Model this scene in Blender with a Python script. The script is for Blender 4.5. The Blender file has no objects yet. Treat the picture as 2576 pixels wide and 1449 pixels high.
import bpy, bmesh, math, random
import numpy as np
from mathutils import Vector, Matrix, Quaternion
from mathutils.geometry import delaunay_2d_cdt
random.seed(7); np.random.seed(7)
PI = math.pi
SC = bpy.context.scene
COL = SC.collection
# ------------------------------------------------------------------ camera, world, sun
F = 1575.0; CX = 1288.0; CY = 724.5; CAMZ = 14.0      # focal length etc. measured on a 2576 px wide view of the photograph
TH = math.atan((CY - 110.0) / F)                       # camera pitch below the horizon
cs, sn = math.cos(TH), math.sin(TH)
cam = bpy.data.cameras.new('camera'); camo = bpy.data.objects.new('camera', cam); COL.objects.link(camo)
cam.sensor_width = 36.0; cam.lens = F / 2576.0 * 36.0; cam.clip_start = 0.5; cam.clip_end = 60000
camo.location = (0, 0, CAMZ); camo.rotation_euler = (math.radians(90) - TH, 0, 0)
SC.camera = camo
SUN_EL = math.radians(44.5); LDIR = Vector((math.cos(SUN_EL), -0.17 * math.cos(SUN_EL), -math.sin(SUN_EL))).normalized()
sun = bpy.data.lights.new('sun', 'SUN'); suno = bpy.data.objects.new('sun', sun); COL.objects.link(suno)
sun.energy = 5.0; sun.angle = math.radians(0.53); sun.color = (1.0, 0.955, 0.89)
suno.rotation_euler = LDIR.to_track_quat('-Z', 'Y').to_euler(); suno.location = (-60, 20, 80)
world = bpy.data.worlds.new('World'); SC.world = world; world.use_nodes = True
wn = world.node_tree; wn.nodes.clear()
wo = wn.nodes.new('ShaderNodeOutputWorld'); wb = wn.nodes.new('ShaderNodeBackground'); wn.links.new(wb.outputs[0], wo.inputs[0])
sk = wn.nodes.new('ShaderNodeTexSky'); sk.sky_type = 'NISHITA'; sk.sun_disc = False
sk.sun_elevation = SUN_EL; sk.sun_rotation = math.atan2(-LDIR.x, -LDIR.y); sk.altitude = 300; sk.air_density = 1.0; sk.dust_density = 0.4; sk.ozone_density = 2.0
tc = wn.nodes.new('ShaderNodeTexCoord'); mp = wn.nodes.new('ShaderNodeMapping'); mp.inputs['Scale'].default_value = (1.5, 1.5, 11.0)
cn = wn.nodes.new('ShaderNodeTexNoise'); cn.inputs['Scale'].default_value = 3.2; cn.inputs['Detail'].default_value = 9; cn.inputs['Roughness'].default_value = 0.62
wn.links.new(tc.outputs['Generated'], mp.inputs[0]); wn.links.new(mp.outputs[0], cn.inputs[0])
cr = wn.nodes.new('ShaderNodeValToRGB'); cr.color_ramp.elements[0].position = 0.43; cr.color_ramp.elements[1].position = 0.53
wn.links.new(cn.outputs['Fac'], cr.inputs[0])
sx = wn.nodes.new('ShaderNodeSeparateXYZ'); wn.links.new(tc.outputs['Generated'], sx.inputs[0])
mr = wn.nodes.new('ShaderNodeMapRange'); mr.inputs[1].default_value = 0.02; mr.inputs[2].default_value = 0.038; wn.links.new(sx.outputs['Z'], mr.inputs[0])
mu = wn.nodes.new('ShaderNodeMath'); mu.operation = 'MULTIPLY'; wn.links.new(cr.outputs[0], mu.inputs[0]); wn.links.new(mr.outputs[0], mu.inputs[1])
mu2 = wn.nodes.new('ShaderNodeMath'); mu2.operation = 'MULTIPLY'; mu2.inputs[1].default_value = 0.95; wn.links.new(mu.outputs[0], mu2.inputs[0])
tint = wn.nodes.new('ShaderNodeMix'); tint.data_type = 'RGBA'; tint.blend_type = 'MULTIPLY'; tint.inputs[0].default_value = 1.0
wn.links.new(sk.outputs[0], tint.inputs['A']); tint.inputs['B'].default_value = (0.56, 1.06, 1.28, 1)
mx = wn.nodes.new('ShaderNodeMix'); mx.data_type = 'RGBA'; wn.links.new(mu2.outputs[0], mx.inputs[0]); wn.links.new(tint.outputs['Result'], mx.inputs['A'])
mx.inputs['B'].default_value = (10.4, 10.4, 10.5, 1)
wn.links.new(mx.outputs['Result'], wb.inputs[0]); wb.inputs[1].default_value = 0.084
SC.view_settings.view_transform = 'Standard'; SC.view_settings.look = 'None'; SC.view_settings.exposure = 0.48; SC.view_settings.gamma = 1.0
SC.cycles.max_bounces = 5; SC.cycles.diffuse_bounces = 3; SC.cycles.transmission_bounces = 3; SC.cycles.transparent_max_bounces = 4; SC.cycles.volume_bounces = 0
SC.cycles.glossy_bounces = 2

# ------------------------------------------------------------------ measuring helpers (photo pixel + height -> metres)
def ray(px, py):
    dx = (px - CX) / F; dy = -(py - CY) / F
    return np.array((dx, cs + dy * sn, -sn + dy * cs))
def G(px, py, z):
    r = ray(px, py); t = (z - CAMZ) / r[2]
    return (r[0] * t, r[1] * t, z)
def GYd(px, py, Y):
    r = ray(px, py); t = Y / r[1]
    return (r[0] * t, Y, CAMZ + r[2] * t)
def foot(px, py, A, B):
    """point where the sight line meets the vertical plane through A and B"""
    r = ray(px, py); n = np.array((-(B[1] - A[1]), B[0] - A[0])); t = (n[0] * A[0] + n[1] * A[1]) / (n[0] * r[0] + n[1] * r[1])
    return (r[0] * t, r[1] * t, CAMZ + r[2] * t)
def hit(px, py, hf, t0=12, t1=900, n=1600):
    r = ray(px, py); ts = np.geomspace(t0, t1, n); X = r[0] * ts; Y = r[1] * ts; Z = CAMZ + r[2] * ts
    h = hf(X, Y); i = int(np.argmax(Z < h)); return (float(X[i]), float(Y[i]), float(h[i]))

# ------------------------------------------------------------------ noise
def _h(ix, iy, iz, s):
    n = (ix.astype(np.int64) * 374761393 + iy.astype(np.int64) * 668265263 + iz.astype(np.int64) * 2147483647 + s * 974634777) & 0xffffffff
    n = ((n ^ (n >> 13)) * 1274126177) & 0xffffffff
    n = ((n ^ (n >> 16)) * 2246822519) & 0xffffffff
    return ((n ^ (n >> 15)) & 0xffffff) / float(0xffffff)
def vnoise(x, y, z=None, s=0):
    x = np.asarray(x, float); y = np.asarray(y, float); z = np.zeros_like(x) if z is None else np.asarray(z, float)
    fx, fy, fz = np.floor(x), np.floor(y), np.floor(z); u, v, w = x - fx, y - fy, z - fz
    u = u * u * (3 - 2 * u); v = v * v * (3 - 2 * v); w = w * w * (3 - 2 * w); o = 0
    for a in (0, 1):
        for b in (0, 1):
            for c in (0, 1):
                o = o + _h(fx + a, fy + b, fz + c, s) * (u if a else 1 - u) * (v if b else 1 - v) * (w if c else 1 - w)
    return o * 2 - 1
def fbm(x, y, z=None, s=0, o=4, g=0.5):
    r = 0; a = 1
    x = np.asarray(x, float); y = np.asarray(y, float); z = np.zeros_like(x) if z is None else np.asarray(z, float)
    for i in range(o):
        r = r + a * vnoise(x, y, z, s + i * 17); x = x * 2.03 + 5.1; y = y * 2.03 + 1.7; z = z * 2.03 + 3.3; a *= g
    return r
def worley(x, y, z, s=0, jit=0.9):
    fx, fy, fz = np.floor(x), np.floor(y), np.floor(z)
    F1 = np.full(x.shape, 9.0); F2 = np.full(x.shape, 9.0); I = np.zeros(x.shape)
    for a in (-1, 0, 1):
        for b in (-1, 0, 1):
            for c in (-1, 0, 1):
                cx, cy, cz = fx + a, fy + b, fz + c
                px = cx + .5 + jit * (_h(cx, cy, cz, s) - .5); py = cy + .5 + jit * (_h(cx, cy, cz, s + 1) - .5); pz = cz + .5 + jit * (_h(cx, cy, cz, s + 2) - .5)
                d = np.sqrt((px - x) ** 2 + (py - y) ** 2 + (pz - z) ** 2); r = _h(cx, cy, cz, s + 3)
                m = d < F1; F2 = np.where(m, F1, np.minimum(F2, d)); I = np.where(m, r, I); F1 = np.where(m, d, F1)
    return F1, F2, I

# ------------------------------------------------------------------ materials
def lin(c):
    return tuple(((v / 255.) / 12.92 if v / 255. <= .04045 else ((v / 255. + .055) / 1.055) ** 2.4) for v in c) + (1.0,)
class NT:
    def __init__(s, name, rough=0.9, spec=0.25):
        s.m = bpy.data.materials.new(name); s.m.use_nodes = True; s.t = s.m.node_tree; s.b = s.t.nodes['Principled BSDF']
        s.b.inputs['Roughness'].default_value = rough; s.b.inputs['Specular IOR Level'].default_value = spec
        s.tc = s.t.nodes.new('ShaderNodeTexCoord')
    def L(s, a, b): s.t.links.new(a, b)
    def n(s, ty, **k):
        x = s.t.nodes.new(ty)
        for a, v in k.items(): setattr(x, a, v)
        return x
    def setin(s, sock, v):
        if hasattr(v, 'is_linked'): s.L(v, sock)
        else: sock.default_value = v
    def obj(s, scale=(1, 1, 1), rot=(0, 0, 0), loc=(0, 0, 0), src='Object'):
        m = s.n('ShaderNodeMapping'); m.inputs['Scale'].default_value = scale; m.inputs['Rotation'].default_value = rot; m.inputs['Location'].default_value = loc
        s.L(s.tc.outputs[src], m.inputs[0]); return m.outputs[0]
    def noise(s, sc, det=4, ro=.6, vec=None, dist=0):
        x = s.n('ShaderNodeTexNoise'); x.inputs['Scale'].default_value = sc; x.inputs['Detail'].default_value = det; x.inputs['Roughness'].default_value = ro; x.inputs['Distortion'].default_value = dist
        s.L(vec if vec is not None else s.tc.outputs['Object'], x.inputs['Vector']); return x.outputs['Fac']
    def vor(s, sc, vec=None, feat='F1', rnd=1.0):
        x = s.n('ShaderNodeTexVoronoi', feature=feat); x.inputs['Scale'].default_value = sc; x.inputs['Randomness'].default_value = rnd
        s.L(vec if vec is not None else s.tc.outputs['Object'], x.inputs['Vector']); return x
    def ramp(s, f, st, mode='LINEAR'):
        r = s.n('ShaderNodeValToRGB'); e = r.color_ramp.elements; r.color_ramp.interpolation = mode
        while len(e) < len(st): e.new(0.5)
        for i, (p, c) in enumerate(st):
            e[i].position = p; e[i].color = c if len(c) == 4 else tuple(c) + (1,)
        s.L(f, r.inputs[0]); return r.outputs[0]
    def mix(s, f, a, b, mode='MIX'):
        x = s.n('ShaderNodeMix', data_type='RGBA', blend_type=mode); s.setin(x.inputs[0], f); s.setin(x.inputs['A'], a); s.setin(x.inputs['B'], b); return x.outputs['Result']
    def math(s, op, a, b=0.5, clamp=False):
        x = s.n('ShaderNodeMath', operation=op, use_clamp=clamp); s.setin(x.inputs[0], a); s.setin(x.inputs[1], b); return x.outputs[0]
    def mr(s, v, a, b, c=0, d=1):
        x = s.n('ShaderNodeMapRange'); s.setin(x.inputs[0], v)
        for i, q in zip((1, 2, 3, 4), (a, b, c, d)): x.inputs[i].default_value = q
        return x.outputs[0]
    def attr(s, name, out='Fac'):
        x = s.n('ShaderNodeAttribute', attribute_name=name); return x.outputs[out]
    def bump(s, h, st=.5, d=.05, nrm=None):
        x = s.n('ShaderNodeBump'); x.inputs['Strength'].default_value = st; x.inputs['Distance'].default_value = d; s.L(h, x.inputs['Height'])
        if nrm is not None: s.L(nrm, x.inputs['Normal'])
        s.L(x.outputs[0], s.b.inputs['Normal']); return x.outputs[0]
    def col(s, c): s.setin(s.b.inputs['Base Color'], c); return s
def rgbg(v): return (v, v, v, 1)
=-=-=
_Work to complete_: Where a line above contains the string "wide", copy that line.

_The response_:
Model this scene in Blender with a Python script. The script is for Blender 4.5. The Blender file has no objects yet. Treat the picture as 2576 pixels wide and 1449 pixels high.
F = 1575.0; CX = 1288.0; CY = 724.5; CAMZ = 14.0      # focal length etc. measured on a 2576 px wide view of the photograph